Three Take-Aways from Fort Bragg

20160121-_MG_0207Adam Scott, MS, CSCS

Last week MTI traveled to Fort Bragg, NC for seven days of coaching, research and education. 

We kicked off the week with our Operator Ugly Fitness Assessment and concluded it with a two-day Advanced Programming Course (APC) at Southern Pines Crossfit.  In-between we ran units through MTI unit PT instruction and educated them on our Unit/Squad PT program.

Our visit included training sessions with students from the US Army Special Forces Qualification Course, current US Army Special Operations soldiers, Cadre at the John F Kennedy Special Warfare Center and School, and a group of specialist from a Joint Special Operations group.    

We also had the privilege of teaching military leadership, unit fitness coaches, law enforcement officers, civilians and fire/rescue fitness coaches. 

Outside of a little ice, which robbed us of a training day, it was a great experience.  Here are three of the lessons we learned from our week at Fort Bragg:

1. Support from the top is critical for growing a fitness culture.

We have seen this time and time again.  Whether we are working directly with a unit or attending a professional event, there is a clear difference between units who have top-down support and those which don’t.

Command support can include everything from money, to time, to training – but what it often boils down to is leading by example.  It is one thing to give lip-service to fitness and it is another to make fitness training a command priority through action.  Obviously, the units we worked with enjoyed a relatively high level of command support, however even they expressed frustration with PT time being poached for other rudimentary requirements.

On the bright side, a group of LE officers who attended our AP course shared a story about the changes they experienced when a fitness-focused commander took over.  According to them, the commander simply began by articulating his priority on fitness and setting an example with his training.  His next step was finding funds to educate his leaders and then make a modest, initial investment of $10k for equipment.

From here the department began collecting simple data on officer wellness, job performance and injuries – building support for the commander’s vision.  Almost immediately officers started to see results.  Before long fitness was engrained in their professional routines.  Within a few years they had a department-wide training program with a centralized facility and smaller individual training areas at each station.    
Without this type of top-driven priority, fitness is often relegated to an “every man/woman for themselves” endeavor.  Individuals inevitably fall back on their habits and it is difficult to make cultural progress.   

2. The definition of “fitness”, while still not job-specific, is moving in the right direction.

The idea of training job-specifically is still relatively novel to many of the tactical professions, but based on our experience in Fayetteville the pendulum is definitely shifting in the right direction.  Most individuals seem to be altering their definition of fitness from the muscle-bound, six-pack magazine cover, to functional performance.

Facilities are also making progress.  The old-school expensive, space-hogging pieces of bodybuilding equipment are harder and harder to come by.  In their place we now find open training areas, lifting platforms, and ample pieces of functional training devices.

Both of these changes are encouraging: Tactical professionals who are focused on performance, not aesthetics; and facilities which are designed to assist them.    

3. The two biggest hurdles to fitness are still education and access.   

Although it was clear to me that progress is being made, there seemed to be two things that were holding groups and individuals back.

The first was education.  Each time we teach a course we learn more about our athletes.  Our goal is to continue churning our educational offerings to give every individual and unit the information they need to be successful.

In our experience, some individuals need the “why”, others the “what” and still others the “how.”  Finding the right mix of the “why”, “what” and “how” has proven a little challenging, but we know it is critical to building the knowledge and confidence  our fitness leaders need in order to keep moving their programs in the right direction.

Competence and confidence go hand-in-hand, especially in fitness.  In our experience, the athletes and fitness leaders who are more educated and informed are able to bring the needed confidence to their fitness programs.  They are more flexible and better able to adapt to the realities they faced.  This definitely creates a better training experience and superior results for the athletes around them.

The second was access.  Ft.

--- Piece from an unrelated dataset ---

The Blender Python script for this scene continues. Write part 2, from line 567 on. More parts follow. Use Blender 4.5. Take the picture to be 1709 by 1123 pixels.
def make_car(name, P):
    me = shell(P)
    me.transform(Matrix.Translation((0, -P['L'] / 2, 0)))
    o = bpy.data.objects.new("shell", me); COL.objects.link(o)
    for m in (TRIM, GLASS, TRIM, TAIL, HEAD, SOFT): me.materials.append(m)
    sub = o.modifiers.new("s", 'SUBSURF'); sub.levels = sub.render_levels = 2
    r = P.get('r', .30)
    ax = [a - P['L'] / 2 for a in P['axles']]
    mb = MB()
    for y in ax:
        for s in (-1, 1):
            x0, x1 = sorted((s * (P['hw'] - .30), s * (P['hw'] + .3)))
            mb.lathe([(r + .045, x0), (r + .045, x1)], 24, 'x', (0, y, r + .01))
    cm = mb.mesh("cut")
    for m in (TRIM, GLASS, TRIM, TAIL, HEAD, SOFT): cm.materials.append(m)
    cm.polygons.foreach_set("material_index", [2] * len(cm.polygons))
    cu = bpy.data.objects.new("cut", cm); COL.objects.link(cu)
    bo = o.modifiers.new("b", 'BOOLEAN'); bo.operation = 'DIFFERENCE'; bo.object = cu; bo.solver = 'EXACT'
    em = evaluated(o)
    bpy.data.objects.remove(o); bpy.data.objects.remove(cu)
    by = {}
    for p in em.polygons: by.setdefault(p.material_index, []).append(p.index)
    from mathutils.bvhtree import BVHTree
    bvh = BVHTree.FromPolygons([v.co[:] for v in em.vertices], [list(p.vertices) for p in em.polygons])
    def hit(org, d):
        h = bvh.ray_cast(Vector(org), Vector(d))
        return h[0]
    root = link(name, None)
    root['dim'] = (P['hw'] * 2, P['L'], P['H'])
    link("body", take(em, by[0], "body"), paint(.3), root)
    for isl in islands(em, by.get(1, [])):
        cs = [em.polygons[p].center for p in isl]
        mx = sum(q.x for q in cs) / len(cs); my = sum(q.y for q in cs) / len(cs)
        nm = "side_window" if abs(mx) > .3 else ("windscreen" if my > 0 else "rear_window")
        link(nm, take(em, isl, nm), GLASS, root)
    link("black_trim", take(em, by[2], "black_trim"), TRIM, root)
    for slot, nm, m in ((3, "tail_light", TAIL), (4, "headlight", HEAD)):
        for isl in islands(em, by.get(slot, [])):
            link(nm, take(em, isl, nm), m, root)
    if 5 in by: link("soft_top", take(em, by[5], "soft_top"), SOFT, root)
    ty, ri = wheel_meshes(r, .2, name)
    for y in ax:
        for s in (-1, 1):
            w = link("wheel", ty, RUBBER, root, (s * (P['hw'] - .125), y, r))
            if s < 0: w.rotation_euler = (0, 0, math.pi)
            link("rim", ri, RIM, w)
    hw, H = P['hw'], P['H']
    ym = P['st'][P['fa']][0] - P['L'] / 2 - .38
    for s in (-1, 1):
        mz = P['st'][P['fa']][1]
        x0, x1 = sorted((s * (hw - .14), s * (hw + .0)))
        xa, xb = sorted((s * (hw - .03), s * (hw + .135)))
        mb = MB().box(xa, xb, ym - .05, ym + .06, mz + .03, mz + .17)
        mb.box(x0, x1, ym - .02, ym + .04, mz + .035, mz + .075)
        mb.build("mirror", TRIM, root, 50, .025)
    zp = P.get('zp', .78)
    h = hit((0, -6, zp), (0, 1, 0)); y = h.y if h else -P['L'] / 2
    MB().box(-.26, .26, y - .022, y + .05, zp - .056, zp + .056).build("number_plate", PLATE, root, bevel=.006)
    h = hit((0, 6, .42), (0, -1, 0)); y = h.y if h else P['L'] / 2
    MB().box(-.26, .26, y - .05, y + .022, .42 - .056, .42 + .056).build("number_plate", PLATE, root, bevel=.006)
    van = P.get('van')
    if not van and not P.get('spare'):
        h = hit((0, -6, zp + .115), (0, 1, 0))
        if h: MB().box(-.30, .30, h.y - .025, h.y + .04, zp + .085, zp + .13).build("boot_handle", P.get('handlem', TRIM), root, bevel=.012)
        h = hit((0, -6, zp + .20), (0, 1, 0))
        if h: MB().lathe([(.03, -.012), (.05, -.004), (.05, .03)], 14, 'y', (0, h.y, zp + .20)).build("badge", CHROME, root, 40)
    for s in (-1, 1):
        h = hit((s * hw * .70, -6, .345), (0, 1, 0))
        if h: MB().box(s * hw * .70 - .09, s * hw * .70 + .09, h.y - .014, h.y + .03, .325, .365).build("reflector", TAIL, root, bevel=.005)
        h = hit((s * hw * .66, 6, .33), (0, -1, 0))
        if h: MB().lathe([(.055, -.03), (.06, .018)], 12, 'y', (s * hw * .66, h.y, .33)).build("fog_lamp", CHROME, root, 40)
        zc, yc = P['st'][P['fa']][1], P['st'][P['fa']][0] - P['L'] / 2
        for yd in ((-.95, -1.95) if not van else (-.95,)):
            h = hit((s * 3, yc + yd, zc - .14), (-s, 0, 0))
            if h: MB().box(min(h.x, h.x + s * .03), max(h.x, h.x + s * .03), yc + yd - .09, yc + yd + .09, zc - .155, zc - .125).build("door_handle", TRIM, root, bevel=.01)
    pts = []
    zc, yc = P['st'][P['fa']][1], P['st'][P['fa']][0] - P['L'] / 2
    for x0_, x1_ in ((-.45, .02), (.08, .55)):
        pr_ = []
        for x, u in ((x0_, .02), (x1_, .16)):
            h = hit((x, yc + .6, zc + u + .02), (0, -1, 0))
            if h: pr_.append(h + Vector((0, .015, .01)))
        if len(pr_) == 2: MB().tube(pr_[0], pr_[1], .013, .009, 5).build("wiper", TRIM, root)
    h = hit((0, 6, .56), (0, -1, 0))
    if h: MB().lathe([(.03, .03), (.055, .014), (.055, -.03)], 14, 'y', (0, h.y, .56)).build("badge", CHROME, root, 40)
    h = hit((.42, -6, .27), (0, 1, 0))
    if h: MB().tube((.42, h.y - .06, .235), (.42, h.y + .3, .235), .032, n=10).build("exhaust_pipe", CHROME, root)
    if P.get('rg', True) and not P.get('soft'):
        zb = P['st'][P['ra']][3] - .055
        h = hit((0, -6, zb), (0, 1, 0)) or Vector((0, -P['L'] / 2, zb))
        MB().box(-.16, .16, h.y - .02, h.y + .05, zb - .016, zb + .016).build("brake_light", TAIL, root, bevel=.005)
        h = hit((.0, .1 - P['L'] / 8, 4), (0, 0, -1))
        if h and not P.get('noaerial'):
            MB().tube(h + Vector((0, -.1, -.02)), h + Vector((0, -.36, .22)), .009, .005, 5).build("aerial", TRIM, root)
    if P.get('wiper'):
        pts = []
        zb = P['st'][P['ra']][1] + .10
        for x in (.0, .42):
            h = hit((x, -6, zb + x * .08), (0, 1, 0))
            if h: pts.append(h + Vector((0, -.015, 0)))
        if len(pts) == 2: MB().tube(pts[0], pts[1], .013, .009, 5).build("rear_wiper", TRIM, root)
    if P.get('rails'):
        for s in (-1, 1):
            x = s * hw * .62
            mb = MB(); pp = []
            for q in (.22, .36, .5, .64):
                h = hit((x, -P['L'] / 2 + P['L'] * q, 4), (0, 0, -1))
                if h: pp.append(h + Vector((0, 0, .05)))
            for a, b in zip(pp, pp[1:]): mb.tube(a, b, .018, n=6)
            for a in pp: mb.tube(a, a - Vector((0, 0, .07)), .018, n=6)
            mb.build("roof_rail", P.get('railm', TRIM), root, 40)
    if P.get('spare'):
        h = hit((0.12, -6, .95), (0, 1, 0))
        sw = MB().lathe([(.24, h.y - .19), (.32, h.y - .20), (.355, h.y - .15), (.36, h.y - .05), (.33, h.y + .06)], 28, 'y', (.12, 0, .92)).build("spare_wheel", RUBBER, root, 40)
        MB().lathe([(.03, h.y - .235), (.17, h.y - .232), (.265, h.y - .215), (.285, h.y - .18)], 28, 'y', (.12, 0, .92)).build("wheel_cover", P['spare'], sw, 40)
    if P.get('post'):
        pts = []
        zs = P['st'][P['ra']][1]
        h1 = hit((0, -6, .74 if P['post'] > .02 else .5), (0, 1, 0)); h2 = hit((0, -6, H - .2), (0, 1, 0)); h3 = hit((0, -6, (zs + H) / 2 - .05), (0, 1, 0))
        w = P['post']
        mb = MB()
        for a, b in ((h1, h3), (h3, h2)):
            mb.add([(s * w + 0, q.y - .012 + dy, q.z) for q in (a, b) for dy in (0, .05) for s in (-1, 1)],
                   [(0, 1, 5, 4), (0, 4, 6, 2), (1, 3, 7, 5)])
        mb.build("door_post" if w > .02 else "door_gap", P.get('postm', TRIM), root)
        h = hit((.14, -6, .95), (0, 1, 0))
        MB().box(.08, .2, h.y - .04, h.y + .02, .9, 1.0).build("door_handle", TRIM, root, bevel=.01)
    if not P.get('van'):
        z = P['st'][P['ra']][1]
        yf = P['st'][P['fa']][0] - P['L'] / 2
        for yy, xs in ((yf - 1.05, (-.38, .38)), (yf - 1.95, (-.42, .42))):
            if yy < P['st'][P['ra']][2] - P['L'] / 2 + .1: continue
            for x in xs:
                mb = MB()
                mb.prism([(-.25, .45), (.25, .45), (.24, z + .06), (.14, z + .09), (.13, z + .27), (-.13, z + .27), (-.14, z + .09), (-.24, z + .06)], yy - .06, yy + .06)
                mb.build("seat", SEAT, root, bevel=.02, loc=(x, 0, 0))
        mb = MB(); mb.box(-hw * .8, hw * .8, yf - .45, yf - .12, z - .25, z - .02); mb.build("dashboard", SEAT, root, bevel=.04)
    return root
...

Bragg had two new, large functional facilities.  Both were great, but during peak hours (0600-0800, 1100-1300, 1600-1800) they were almost unusable.

We have worked hard on our austere programming theory and we absolutely believe that fitness can be accomplished with minimal access to equipment.  However, greater access to training resources is definitely a positive – especially in garrison.  The best PT plans are useless without the ability to execute them.

Units seemed to take one of three approaches to the obstacle of access: (1) Outfit their unit with its own reserve of minimal fitness equipment, (2) Reorganize schedules to allow PT during off-peak hours, (3) Avoid the hassle and stick to the status-quo.

Option (1) ranged from repurposing old duffle bags, water jugs and ropes to finding creative ways to acquire new and used equipment.  Option (2) also worked well, but required a little extra command support.  However, something as simple as moving Level I training to first thing in the morning (0600-0800) and shifting PT to later in the day (0800-0930) seemed very effective.  Option 3…well, we know how that works.

A big thanks to all the units we worked with.  It was an honor.